The Trump administration weighed in on the side of the funeral home.

Solicitor General Noel Francisco told the court that “sex and gender identity, like sex and sexual orientation, are different traits.”

At times, the justices seemed just as interested in the future jurisprudential implications of any decision they might render in this case as in the particular facts of the matter before them.

Both Chief Justice John Roberts and Justice Sonia Sotomayor spoke about why public bathrooms are segregated by sex. Sotomayor acknowledged that some women “would feel intruded upon if someone who still had male characteristics walked into their bathroom.”

Neil Gorsuch and other justices suggested that if Congress wanted to protect the gender of individuals, it would have done so when the issue was raised time and time again.
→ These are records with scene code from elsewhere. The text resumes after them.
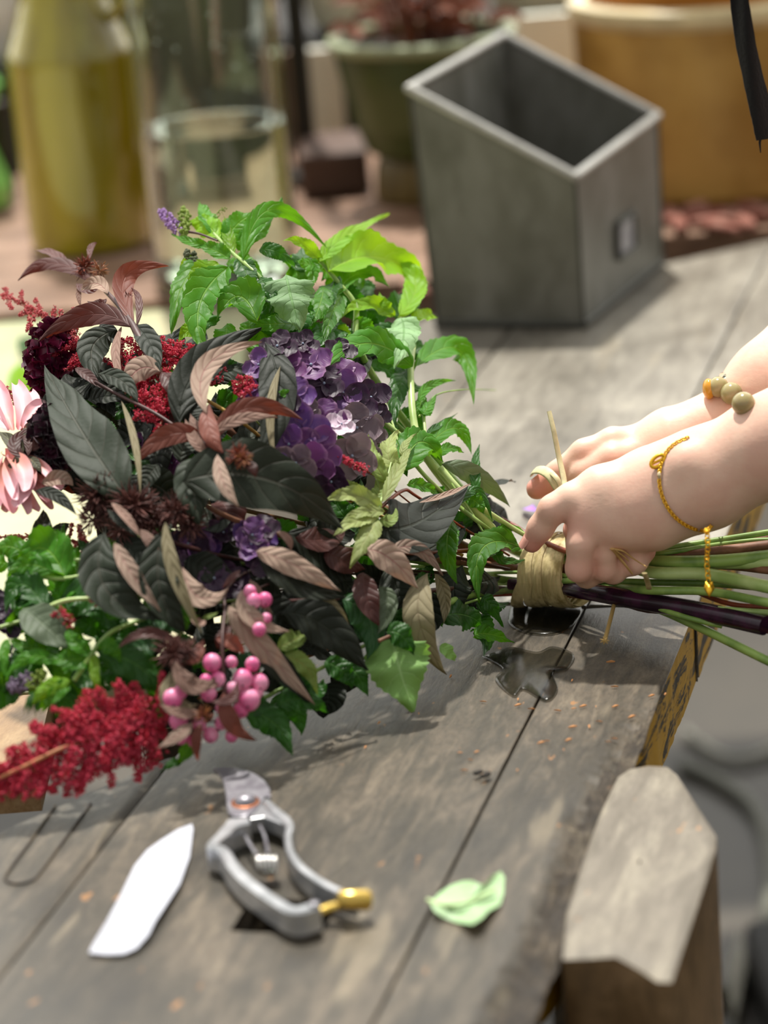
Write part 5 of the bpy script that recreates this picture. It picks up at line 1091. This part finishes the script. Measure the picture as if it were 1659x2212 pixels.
mb.add(base,[(3,2,1,0)]); mb.add(ib,[(0,1,2,3)]); mb.build('box_body',M_tin,tin,smooth=False)
mb=MB()
for k in range(4): mb.tube([topq[k],topq[(k+1)%4]],.0042,10); mb.ball(topq[k],.0043,10)
mb.build('rolled_rim',M_rim,tin)
mb=MB()
for k in range(4): mb.tube([base[k]+Vector((0,0,.004)),base[(k+1)%4]+Vector((0,0,.004))],.003,8)
for k in range(3): mb.tube([base[k],topq[k]],.0016,8)
mb.build('seams',plain('dark_tin_seam','4c4c46',.5,.5),tin)
# label holder on the right face
fn_=(Cc-B).cross(Bt-B).normalized(); 
if fn_.dot(CP-B)<0: fn_=-fn_
fx=(Cc-B).normalized(); fy=fn_.cross(fx)*-1
if fy.z<0: fy=-fy
dn=ray(1350,508); lc=CP+dn*(((B-CP).dot(fn_))/dn.dot(fn_)); hw,hh=.022,.015
mb=MB(); cs=[lc+fx*a_*hw+fy*b_*hh+fn_*.002 for a_,b_ in ((-1,-1),(1,-1),(1,1),(-1,1))]
for k in range(4): mb.tube([cs[k],cs[(k+1)%4]],.003,8,flat=.6)
mb.build('label_holder',plain('dark_metal_frame','54544e',.5,.5),tin)
mb=MB(); mb.add([c_-fn_*.0008 for c_ in cs]+[c_-fn_*.0018 for c_ in cs],[(0,1,2,3),(7,6,5,4),(0,4,5,1),(1,5,6,2),(2,6,7,3),(3,7,4,0)]); mb.build('label_card',plain('pale_card','b4b2b4',.6,var=.3,nscale=120,col2='8a8890'),tin,smooth=False)

# ------------------------------------------------------------------ tan planter with inner pot
M_tanp=(lambda g: g.done(g.bsdf(g.mix(g.smooth(g.noise(g.coord('Object'),9,3,.5),.35,.65),C('c89e54'),C('a07634')),.4)))(N('honey_glaze'))
M_tanr=plain('pale_honey_rim','e8d4a4',.3,var=.2,nscale=30)
pr_=.128; pb=at_base(1580,447,pr_)
pl=thing('honey_planter','large honey tan glazed planter with pale rim, back right','planter',tuple(pb)); zr=pY(1560,40,pb.y-pr_-.005).z; p0=pb.xy.to_3d()
mb=MB(); mb.lathe([(.0001,TZ+.001),(.118,TZ+.001),(pr_-.004,TZ+.008),(pr_+.002,TZ+.10),(pr_+.004,zr-.012),(pr_+.001,zr-.006),(pr_-.008,zr-.01),(pr_-.012,TZ+.05),(.0001,TZ+.03)],p0,72); mb.build('planter_body',M_tanp,pl)
mb=MB(); mb.lathe([(pr_+.004,zr-.011),(pr_+.009,zr-.004),(pr_+.008,zr+.006),(pr_,zr+.010),(pr_-.010,zr+.006),(pr_-.009,zr-.01)],p0,72); mb.build('rim',M_tanr,pl)
ip=thing('orange_pot','smaller orange tan pot standing inside the honey planter','pot',(p0.x,p0.y,TZ+.031))
mb=MB(); mb.lathe([(.0001,TZ+.031),(.075,TZ+.032),(.094,zr-.02),(.098,zr+.05),(.104,zr+.056),(.104,zr+.10),(.098,zr+.102),(.09,zr+.05),(.07,TZ+.05),(.0001,TZ+.045)],p0,56); mb.build('pot_body',plain('orange_glaze','c8822c',.4,var=.2,nscale=12),ip)
# bark pieces in front of the planter
M_bark=plain('red_brown_bark','7c4030',.8,var=.6,nscale=60,bump=.6,col2='a07060')
rr=random.Random(9)
proto=None
for i,(x,y) in enumerate([(1470,500),(1510,480),(1545,492),(1580,478),(1610,495),(1640,480),(1560,506),(1625,462),(1500,462),(1450,480),(900,640),(880,668)]):
    p=tb(x,y,.0)
    a_=rr.uniform(0,3.1); l=rr.uniform(.015,.03); dx=Vector((math.cos(a_),math.sin(a_),0)); w_=Vector((-dx.y,dx.x,0)); mb=MB(); rows=[]
    for k in range(9):
        t_=k/8*2-1; rows.append([p+dx*l*t_+w_*(math.cos(q)*l*.35*(1-.5*t_*t_)*(1+.3*noise.noise(Vector((k,q,i)))))+Vector((0,0,.0065+math.sin(q)*.006*(1-.4*t_*t_))) for q in [2*math.pi*j/8 for j in range(8)]])
    mb.grid(rows,True); mb.add(rows[0],[tuple(range(7,-1,-1))]); mb.add(rows[-1],[tuple(range(8))])
    b_=mb.build('bark_piece',M_bark); tag(b_,'reddish brown piece of bark lying before the honey planter' if x>1000 else 'reddish brown bark piece left of the metal box','bark','bark pieces by the planter' if x>1000 else 'bark pieces left of the box')
# plant in the green pot
pt=thing('potted_plant','dark reddish plant with brown stems growing in the green pot','plant',(g3.x,g3.y,sh if False else float(g3.z)+TZ+.2))
potz=pY(940,100,sY-.09).z
pt.location=(g3.x,g3.y,potz-.01); pt['_o']=(g3.x,g3.y,potz-.01)
for k in range(26):
    a_=rr.uniform(0,6.28); r0=rr.uniform(.005,.06); o=Vector((g3.x+math.cos(a_)*r0,g3.y+math.sin(a_)*r0,potz-.012)); sp2=Vector((math.cos(a_),math.sin(a_),0))*rr.uniform(.01,.06); h_=rr.uniform(.08,.2)
    mb=MB(); mb.tube(stempath([o,o+sp2*.4+Vector((0,0,h_*.5)),o+sp2+Vector((0,0,h_))]),.0028,6); mb.build('stalk',M_redstem,pt)
for k in range(60):
    a_=rr.uniform(0,6.28); r0=rr.uniform(.0,.075); o=Vector((g3.x+math.cos(a_)*r0,g3.y+math.sin(a_)*r0,potz+rr.uniform(-.005,.04 if k<40 else .15))); dr=Vector((math.cos(a_+.5),math.sin(a_+.5),rr.uniform(-.2,.6))).normalized()*rr.uniform(.02,.04)
    mb=MB(); leaf_mesh(mb,o,o+dr*.5+Vector((0,0,.006)),o+dr,.02,Vector((0,-.6,.8)).normalized(),.3,'lance',0,nl=8,nw=4); mb.build('leaf',M_redleaf,pt)

# ------------------------------------------------------------------ things far behind
M_creamp=plain('cream_pot_glaze','e6dfc4',.35,var=.12,nscale=14); M_post=plain('white_post','e4e2d4',.5,var=.1); M_dk=plain('dark_shelf','1e1913',.7)
y_s=3.05
zs=pY(720,100,y_s).z
shelf=thing('dark_shelf','dark wooden shelf running behind the green pot','shelf',(-.3,3.3,0))
mb=MB(); box(mb,-1.5,1.8,y_s,y_s+.45,zs-.028,zs); mb.build('shelf_board',M_dk,shelf,smooth=False)
for x_ in (-1.4,-.02,1.6):
    mb=MB(); box(mb,x_-.035,x_+.035,y_s+.2,y_s+.27,0,zs-.029); mb.build('shelf_leg',M_dk,shelf,smooth=False)
def potlike(name,label,cat,x,r,h,mat,prof=None,y=None,n=40):
    y=y_s+.05+r if y is None else y; c_=Vector((x,y,zs)); o=thing(name,label,cat,tuple(c_)); mb=MB()
    mb.lathe([(.0001,zs+.001),(r*.6,zs+.001),(r*.75,zs+.01),(r*.97,zs+h*.5),(r,zs+h*.9),(r*1.05,zs+h*.92),(r*1.05,zs+h),(r*.95,zs+h),(r*.9,zs+h*.6),(r*.6,zs+.02),(.0001,zs+.015)],(x,y,0),n); mb.build('pot_body',mat,o); return o
potlike('cream_pot','cream pot on the dark shelf, between the glass vase and the green pot','pot',pY(775,50,y_s+.12).x,.075,.16,M_creamp)
potlike('white_pot','white pot on the shelf at the top left corner','pot',pY(-5,10,y_s+.1).x,.045,.12,plain('white_glaze','f0efe8',.3))
potlike('cream_bowl','cream bowl on the shelf left of the honey planter','pot',pY(1190,-10,y_s+.1).x,.09,.1,M_creamp)
potlike('dark_green_pot','dark green pot on the shelf behind the olive jar','pot',pY(250,20,y_s+.1).x,.06,.15,M_green)
potlike('brown_pot','brown pot on the shelf behind the glass vase','pot',pY(480,10,y_s+.1).x,.08,.2,plain('brown_glaze','4c3a28',.4))
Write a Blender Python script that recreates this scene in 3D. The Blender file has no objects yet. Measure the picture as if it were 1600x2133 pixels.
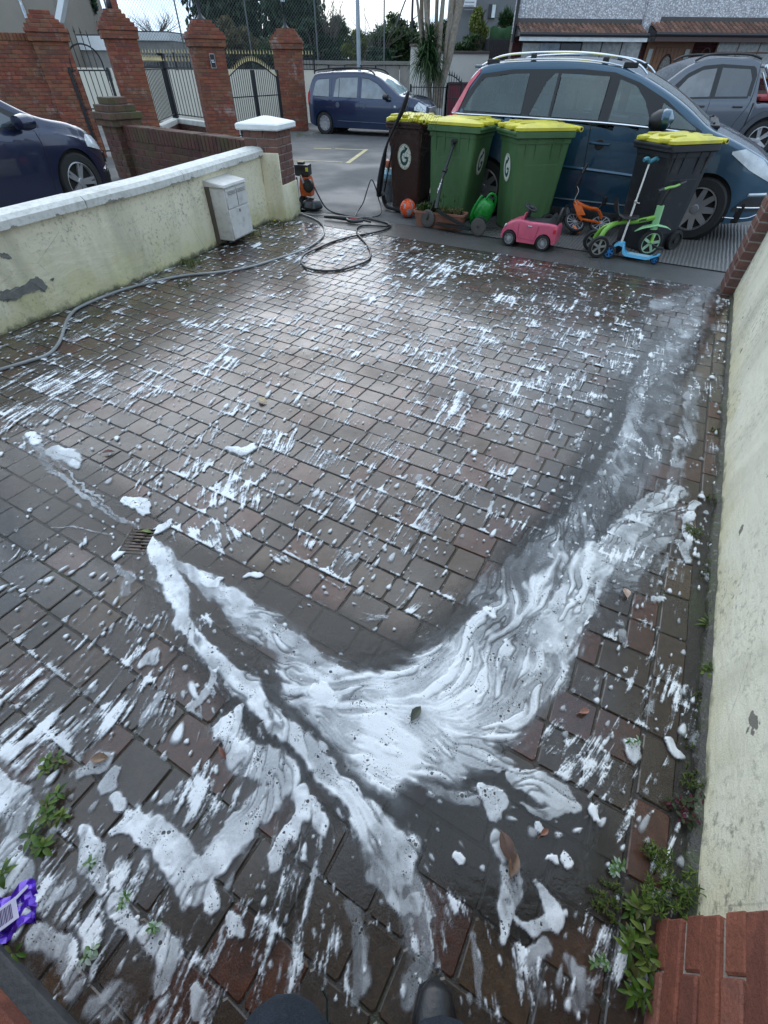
import bpy, bmesh, math, random
import numpy as np
from mathutils import Matrix, Vector, Euler
R = math.radians
random.seed(7)
rng = np.random.default_rng(11)
scene = bpy.context.scene
C = scene.collection

# ---------------------------------------------------------------- camera
F_PX, TH, RL, CH = 920.0, R(45.4), R(0.6), 1.5
cam_d = bpy.data.cameras.new('camera'); cam = bpy.data.objects.new('camera', cam_d); C.objects.link(cam)
cam_d.sensor_fit = 'HORIZONTAL'; cam_d.sensor_width = 36; cam_d.lens = F_PX / 1600 * 36
cam_d.clip_start = 0.02; cam_d.clip_end = 2000
cam.matrix_world = Matrix.Translation((0, 0, CH)) @ Matrix.Rotation(R(90) - TH, 4, 'X') @ Matrix.Rotation(RL, 4, 'Z')
scene.camera = cam
# ---------------------------------------------------------------- sky, sun, exposure
SUN_EL, SUN_AZ = R(34), R(-14)
world = bpy.data.worlds.new('World'); scene.world = world; world.use_nodes = True
wn, wl = world.node_tree.nodes, world.node_tree.links
wn.clear()
wo = wn.new('ShaderNodeOutputWorld'); bg = wn.new('ShaderNodeBackground'); sk = wn.new('ShaderNodeTexSky')
sk.sky_type = 'NISHITA'; sk.sun_disc = False; sk.sun_elevation = SUN_EL; sk.sun_rotation = SUN_AZ
tc = wn.new('ShaderNodeTexCoord'); mp = wn.new('ShaderNodeMapping'); mp.inputs['Scale'].default_value = (1, 1, 3.2)
nz = wn.new('ShaderNodeTexNoise'); nz.inputs['Scale'].default_value = 2.6; nz.inputs['Detail'].default_value = 7; nz.inputs['Roughness'].default_value = .55
cr = wn.new('ShaderNodeValToRGB'); cr.color_ramp.elements[0].position = .34; cr.color_ramp.elements[1].position = .54
cr.color_ramp.elements[0].color = (.50, .50, .50, 1)
n2 = wn.new('ShaderNodeTexNoise'); n2.inputs['Scale'].default_value = 3.5; n2.inputs['Detail'].default_value = 4
cr2 = wn.new('ShaderNodeValToRGB'); cr2.color_ramp.elements[0].position = .35; cr2.color_ramp.elements[1].position = .65
cr2.color_ramp.elements[0].color = (2.9, 4.2, 6.0, 1); cr2.color_ramp.elements[1].color = (6.2, 7.4, 8.6, 1)
mx = wn.new('ShaderNodeMix'); mx.data_type = 'RGBA'
wl.new(tc.outputs['Generated'], mp.inputs['Vector']); wl.new(mp.outputs[0], nz.inputs['Vector']); wl.new(mp.outputs[0], n2.inputs['Vector'])
wl.new(nz.outputs['Fac'], cr.inputs[0]); wl.new(n2.outputs['Fac'], cr2.inputs[0])
wl.new(cr.outputs[0], mx.inputs[0]); wl.new(sk.outputs[0], mx.inputs[6]); wl.new(cr2.outputs[0], mx.inputs[7])
wl.new(mx.outputs[2], bg.inputs[0]); wl.new(bg.outputs[0], wo.inputs[0])
bg.inputs[1].default_value = 0.115
sun_d = bpy.data.lights.new('sun', 'SUN'); sun_d.energy = 0.5; sun_d.angle = R(60); sun_d.color = (1, .965, .92)
sun = bpy.data.objects.new('sun', sun_d); C.objects.link(sun)
# high behind the cloud, ahead of the camera and a little to the right
sun.rotation_euler = (-(R(90) - SUN_EL), 0, -SUN_AZ)
vs = scene.view_settings
vs.view_transform = 'Standard'; vs.look = 'None'; vs.gamma = 1; vs.use_curve_mapping = False; vs.exposure = 0.96

# ---------------------------------------------------------------- image -> place helpers (used to read positions off the photograph)
def ray(px, py):
    u, v = px - 800.0, py - 1066.5
    c, s = math.cos(RL), math.sin(RL)
    u, v = c * u + s * v, -s * u + c * v
    return u, F_PX * math.cos(TH) - v * math.sin(TH), -F_PX * math.sin(TH) - v * math.cos(TH)
def G(px, py, z=0.0):
    d = ray(px, py); t = (z - CH) / d[2]
    return Vector((d[0] * t, d[1] * t, z))
def at(px, py, Y):
    d = ray(px, py); t = Y / d[1]
    return Vector((d[0] * t, Y, CH + d[2] * t))
def zt(px, py, base):            # height over ground point base seen at image row py
    lo, hi = -1, 8
    for _ in range(40):
        m = (lo + hi) / 2
        dz = m - CH; dep = base[1] * math.cos(TH) - dz * math.sin(TH)
        v = (-base[1] * math.sin(TH) - dz * math.cos(TH)) * F_PX / dep + 1066.5 + math.sin(RL) * base[0] * F_PX / dep
        if v > py: lo = m
        else: hi = m
    return m

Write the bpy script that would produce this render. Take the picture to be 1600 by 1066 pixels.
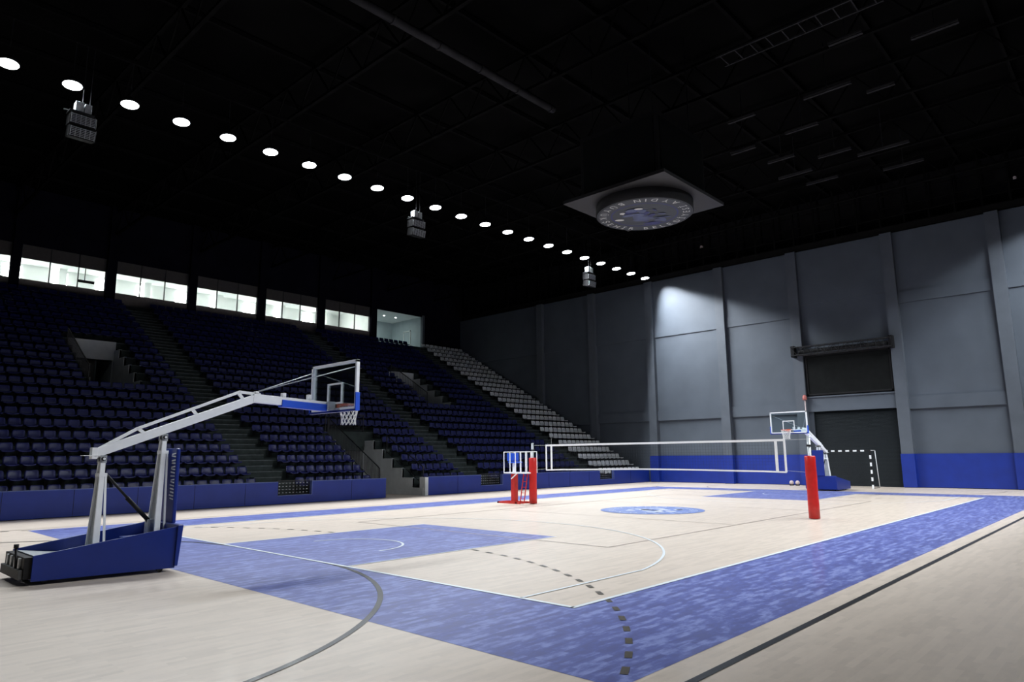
import bpy, bmesh, math, random
from mathutils import Vector, Matrix
random.seed(7)
for o in list(bpy.data.objects): bpy.data.objects.remove(o)
S = bpy.context.scene
C = S.collection
PI = math.pi

# ------------------------------------------------------------------ camera
cam = bpy.data.cameras.new('camera'); cam.sensor_width = 36.0; cam.lens = 23.942
cam.clip_start = 0.05; cam.clip_end = 300
co = bpy.data.objects.new('camera', cam); C.objects.link(co)
yaw, pit, rol = 0.7511, 0.1683, -0.0085
F = Vector((math.cos(pit)*math.cos(yaw), math.cos(pit)*math.sin(yaw), math.sin(pit)))
Rv = F.cross(Vector((0, 0, 1))).normalized(); Uv = Rv.cross(F)
R2 = Rv*math.cos(rol)+Uv*math.sin(rol); U2 = -Rv*math.sin(rol)+Uv*math.cos(rol)
CP = Vector((-21.0804, -13.089, 1.8782))
co.matrix_world = Matrix(((R2.x, U2.x, -F.x, CP.x), (R2.y, U2.y, -F.y, CP.y), (R2.z, U2.z, -F.z, CP.z), (0, 0, 0, 1)))
S.camera = co
# ------------------------------------------------------------------ world, exposure
w = bpy.data.worlds.new('world'); S.world = w; w.use_nodes = True
w.node_tree.nodes['Background'].inputs[0].default_value = (0.5, 0.6, 0.75, 1)
w.node_tree.nodes['Background'].inputs[1].default_value = 0.0
S.view_settings.view_transform = 'Standard'; S.view_settings.look = 'None'
S.view_settings.gamma = 1.0; S.view_settings.use_curve_mapping = False
S.view_settings.exposure = 0.0
LEFT_W = 860.0      # watts of each lamp of the left row
RIGHT_W = 980.0
LAMPC = (0.90, 0.95, 1.0)
CONE = math.radians(68)
TILT = math.radians(28.5)        # the floods lean towards the court
FLOORC = (0.63, 0.54, 0.455)

# ------------------------------------------------------------------ materials
def mat(name, col, rough=0.6, metal=0.0, noise=0.0, nscale=8.0, spec=0.5, bump=0.0, emit=None, estr=0.0, coat=0.0, coatr=0.1, stretch=None):
    m = bpy.data.materials.new(name); m.use_nodes = True
    nt = m.node_tree; b = nt.nodes['Principled BSDF']
    b.inputs['Base Color'].default_value = (*col, 1)
    b.inputs['Roughness'].default_value = rough; b.inputs['Metallic'].default_value = metal
    b.inputs['Specular IOR Level'].default_value = spec
    b.inputs['Coat Weight'].default_value = coat; b.inputs['Coat Roughness'].default_value = coatr
    if emit: b.inputs['Emission Color'].default_value = (*emit, 1); b.inputs['Emission Strength'].default_value = estr
    if noise > 0 or bump > 0:
        tc = nt.nodes.new('ShaderNodeTexCoord'); n = nt.nodes.new('ShaderNodeTexNoise')
        n.inputs['Scale'].default_value = nscale; n.inputs['Detail'].default_value = 6
        src = tc.outputs['Object']
        if stretch:
            mp = nt.nodes.new('ShaderNodeMapping'); mp.inputs['Scale'].default_value = stretch
            nt.links.new(src, mp.inputs[0]); src = mp.outputs[0]
        nt.links.new(src, n.inputs['Vector'])
        if noise > 0:
            r = nt.nodes.new('ShaderNodeMapRange'); r.inputs[3].default_value = 1-noise; r.inputs[4].default_value = 1+noise
            r.inputs[1].default_value = 0.3; r.inputs[2].default_value = 0.7
            nt.links.new(n.outputs['Fac'], r.inputs[0])
            h = nt.nodes.new('ShaderNodeVectorMath'); h.operation = 'SCALE'; h.inputs[0].default_value = col
            nt.links.new(r.outputs[0], h.inputs['Scale']); nt.links.new(h.outputs[0], b.inputs['Base Color'])
        if bump > 0:
            bp = nt.nodes.new('ShaderNodeBump'); bp.inputs['Strength'].default_value = bump; bp.inputs['Distance'].default_value = 0.01
            nt.links.new(n.outputs['Fac'], bp.inputs['Height']); nt.links.new(bp.outputs[0], b.inputs['Normal'])
    return m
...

Gorsuch asked Cole what a hypothetical judge should do when asked to decide the meaning of the words in the civil rights law.

“At the end of the day, should he or she take into consideration the massive social upheaval that would be entailed in such a decision, and the possibility that Congress didn’t think about it and that ... [it is] more appropriate [as] a legislative rather than a judicial function?

“That’s it,” Gorsuch added. “It’s a question of judicial modesty.”

Cole rejected what he called the “notion that somehow this is going to be a huge upheaval—we haven’t seen that upheaval for 20 years ... Transgender people follow the rule that’s associated with their gender identity. It’s not disruptive.”

Cole said the meaning of the word “sex” in the Civil Rights Act has long been understood to cover sexual identity, a contention some justices and opposing counsel disputed.

“Federal courts of appeals have been recognizing that discrimination against transgender people is sex discrimination for 20 years,” Cole said.

Apart from the hearing itself, critics say that transgender activists are now enforcing a politically correct linguistic orthodoxy that can lead to legal troubles for dissenters.

For example, a New York City human-rights law that bans so-called gender identity discrimination imposes fines of up to $250,000 for failing to use a person’s preferred personal pronouns.

Virginia high school teacher Peter Vlaming is suing after he was fired for refusing to use masculine pronouns for a female student said to identify as male.

The left is pressing to amend the Civil Rights Act of 1964 to add “gender identity” and “sexual orientation” to the classes protected against discrimination in employment, housing, public accommodations, education, jury service, banking and credit, and retail stores. The proposed “Equality Act” was introduced in Congress on March 13 by Rep. David Cicilline (D-R.I.).